The subtitle of this book made me think it would turn out to be a happy-clappy ‘how to’ management book. But a quick flick through the pages revealed plenty of three-dimensional diagrams and probability calculations. That’s more my preference – it takes all sorts, as the author emphasises – so I was intrigued and started to read. What a good decision that turned out to be. This is a fascinating and important book.

Its theme is the nature and quality of collective choice. Chapter by chapter it carefully builds up proofs of a series of logical theorems about the benefits of diversity in solving problems, reaching allocation decisions or making predictions. As this is a work of logic, the nature of the diversity in question is carefully specified. It is cognitive diversity, both in the perspective taken on a problem and the heuristics or techniques of problem-solving adopted. The author also distinguishes instrumental and fundamental diversity, the former being disagreement about means and the latter disagreement about ends. He proves that cognitively diverse groups achieve better outcomes but there may also be costs to diversity to be netted off, and these are higher when there is fundamental diversity about values.

Still, the claim of logical proof of the benefits of diversity is a strong one. Is it convincing? The underlying intuition is that problems that look difficult from one perspective can appear straightforward from another, so a variety of perspectives increases the chances of finding a solution. Perhaps more surprisingly, under certain conditions, a random selection of problem solvers will outperform a group of the best individual problem solvers. This is the ‘wisdom of crowds’ as one recent popular book title put it: being different is as important as being good. However, if the conditions do not hold, the ‘madness of crowds’ prevails instead. Diverse preferences can lead to adverse outcomes where the differences apply to fundamental values.

The book recognises that most normal readers will need more than logic to convince them of claims about the power of diversity, and so summarises the empirical evidence too.
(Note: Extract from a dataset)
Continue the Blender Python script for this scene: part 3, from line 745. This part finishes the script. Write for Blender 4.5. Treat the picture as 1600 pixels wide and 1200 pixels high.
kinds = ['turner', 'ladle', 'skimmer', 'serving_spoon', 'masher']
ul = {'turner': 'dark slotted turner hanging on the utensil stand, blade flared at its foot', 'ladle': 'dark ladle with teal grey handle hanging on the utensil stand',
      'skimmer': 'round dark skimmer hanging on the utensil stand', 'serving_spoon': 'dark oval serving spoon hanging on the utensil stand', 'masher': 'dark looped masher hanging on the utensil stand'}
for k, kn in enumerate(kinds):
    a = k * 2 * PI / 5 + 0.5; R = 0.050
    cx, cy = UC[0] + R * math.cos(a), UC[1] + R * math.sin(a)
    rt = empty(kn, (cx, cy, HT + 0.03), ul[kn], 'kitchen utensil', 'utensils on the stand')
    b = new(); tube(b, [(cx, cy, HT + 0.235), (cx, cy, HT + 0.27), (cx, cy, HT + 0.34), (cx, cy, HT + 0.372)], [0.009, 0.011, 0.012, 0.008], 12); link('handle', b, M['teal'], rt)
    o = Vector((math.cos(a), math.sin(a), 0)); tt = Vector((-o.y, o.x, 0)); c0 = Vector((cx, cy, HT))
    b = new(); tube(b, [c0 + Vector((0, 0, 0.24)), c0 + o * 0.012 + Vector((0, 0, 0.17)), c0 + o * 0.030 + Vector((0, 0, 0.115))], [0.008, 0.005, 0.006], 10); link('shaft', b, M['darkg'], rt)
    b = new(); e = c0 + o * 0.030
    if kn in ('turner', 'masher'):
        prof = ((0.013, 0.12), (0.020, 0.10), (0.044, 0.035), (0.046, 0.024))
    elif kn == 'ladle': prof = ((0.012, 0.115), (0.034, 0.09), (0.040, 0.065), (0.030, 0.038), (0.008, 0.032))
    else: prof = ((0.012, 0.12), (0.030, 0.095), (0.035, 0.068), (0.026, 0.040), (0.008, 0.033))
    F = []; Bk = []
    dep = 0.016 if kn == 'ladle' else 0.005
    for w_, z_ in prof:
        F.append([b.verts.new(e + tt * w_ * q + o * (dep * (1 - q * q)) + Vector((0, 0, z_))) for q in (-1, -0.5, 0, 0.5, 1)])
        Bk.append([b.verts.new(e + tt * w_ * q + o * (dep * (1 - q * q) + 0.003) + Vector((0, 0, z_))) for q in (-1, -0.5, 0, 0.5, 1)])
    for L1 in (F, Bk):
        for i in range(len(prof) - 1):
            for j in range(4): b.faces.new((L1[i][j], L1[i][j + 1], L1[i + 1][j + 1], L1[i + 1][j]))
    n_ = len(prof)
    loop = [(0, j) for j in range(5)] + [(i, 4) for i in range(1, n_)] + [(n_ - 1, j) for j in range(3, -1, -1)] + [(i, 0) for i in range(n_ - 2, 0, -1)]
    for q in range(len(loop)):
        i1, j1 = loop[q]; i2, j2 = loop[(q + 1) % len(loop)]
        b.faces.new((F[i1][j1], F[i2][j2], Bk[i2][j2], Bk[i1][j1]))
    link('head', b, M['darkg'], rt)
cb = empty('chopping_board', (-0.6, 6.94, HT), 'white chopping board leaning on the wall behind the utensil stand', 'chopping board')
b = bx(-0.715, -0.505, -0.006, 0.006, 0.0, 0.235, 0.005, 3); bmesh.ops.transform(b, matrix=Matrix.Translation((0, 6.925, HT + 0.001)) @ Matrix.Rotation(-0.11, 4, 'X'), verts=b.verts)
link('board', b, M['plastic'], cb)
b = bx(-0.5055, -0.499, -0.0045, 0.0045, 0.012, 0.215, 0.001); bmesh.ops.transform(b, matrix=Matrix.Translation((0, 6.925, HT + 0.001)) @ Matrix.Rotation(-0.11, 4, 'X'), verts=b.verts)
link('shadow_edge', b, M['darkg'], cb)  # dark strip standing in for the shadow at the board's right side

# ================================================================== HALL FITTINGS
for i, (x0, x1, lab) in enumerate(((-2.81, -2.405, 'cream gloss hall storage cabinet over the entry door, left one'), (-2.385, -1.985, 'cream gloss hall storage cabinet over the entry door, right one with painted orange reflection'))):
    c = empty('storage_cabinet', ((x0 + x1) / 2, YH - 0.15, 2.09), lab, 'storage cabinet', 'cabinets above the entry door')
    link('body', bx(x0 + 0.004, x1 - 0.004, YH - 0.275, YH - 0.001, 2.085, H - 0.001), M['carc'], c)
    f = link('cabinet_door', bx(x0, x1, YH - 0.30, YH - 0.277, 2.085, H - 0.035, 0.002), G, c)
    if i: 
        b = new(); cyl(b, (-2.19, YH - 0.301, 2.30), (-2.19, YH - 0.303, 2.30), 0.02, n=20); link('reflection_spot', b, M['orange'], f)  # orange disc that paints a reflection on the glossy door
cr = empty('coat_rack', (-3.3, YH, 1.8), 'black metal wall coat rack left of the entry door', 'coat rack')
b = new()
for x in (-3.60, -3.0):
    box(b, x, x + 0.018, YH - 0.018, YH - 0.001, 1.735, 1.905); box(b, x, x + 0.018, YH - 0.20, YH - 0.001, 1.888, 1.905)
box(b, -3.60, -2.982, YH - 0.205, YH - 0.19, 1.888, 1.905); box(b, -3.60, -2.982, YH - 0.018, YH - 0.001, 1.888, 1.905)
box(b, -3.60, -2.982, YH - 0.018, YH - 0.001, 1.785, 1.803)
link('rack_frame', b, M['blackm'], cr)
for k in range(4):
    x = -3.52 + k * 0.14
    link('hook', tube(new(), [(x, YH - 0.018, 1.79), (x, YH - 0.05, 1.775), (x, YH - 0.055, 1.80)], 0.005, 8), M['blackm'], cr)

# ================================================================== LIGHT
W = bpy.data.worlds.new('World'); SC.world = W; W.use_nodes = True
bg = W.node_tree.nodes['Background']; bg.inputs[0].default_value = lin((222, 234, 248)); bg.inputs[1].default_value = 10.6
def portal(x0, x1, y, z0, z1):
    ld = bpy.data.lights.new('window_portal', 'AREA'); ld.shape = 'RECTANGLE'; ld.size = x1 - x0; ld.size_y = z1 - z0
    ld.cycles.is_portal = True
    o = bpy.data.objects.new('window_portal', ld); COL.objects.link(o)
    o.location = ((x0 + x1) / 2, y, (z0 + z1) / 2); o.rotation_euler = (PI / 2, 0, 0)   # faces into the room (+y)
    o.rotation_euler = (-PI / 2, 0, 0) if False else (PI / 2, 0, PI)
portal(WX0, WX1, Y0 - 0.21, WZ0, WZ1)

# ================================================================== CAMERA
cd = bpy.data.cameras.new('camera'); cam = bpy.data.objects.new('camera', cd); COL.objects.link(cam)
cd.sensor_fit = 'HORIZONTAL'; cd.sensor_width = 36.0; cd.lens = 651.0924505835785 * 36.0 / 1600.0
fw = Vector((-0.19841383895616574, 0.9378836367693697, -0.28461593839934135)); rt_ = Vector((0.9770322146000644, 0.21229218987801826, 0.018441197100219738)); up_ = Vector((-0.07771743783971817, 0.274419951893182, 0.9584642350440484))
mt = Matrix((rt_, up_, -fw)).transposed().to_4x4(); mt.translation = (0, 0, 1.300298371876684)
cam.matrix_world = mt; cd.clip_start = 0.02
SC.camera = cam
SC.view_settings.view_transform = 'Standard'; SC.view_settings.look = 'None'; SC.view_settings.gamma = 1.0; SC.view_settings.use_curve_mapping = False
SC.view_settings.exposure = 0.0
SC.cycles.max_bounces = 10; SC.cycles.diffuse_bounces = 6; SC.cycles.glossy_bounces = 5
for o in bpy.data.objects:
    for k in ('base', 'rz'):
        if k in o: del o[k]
Some of this, such as the fact that electronic information markets are more accurate in their predictions of, say, election results, than opinion polls is now quite well-known. The author notes that in the evidence there is a higher variance in performance by diverse groups than by homogeneous groups, which he argues is not surprising as we are only just learning how to manage diversity successfully.

He ends by reflecting on the links between the cognitive diversity discussed in his models with the identity diversity which we often take the word to mean – men and women, people of different races, religions and ages. As most economies are becoming steadily more diverse in exactly this way, there is an optimistic message in arguing the benefits of diversity. Page believes identity diversity does correlate with cognitive diversity, and the benefits will carry over to real-life situations: “We have no guarantees that these [different] people will help us, but our logic and the weight of evidence suggest that they can.”

Some readers will, I think, remain more pessimistic about the implica­tions of diversity in terms of fundamental values in our globalising world. Other empirical evidence – one piece that springs to mind is the work by Alberto Alesina and Ed Glaeser of Harvard on the impact of different degrees of diversity on either side of the Atlantic on social and economic outcomes – has flagged up the dangers. But even for the pessimists, The Difference is a thought-provoking and stimulating read.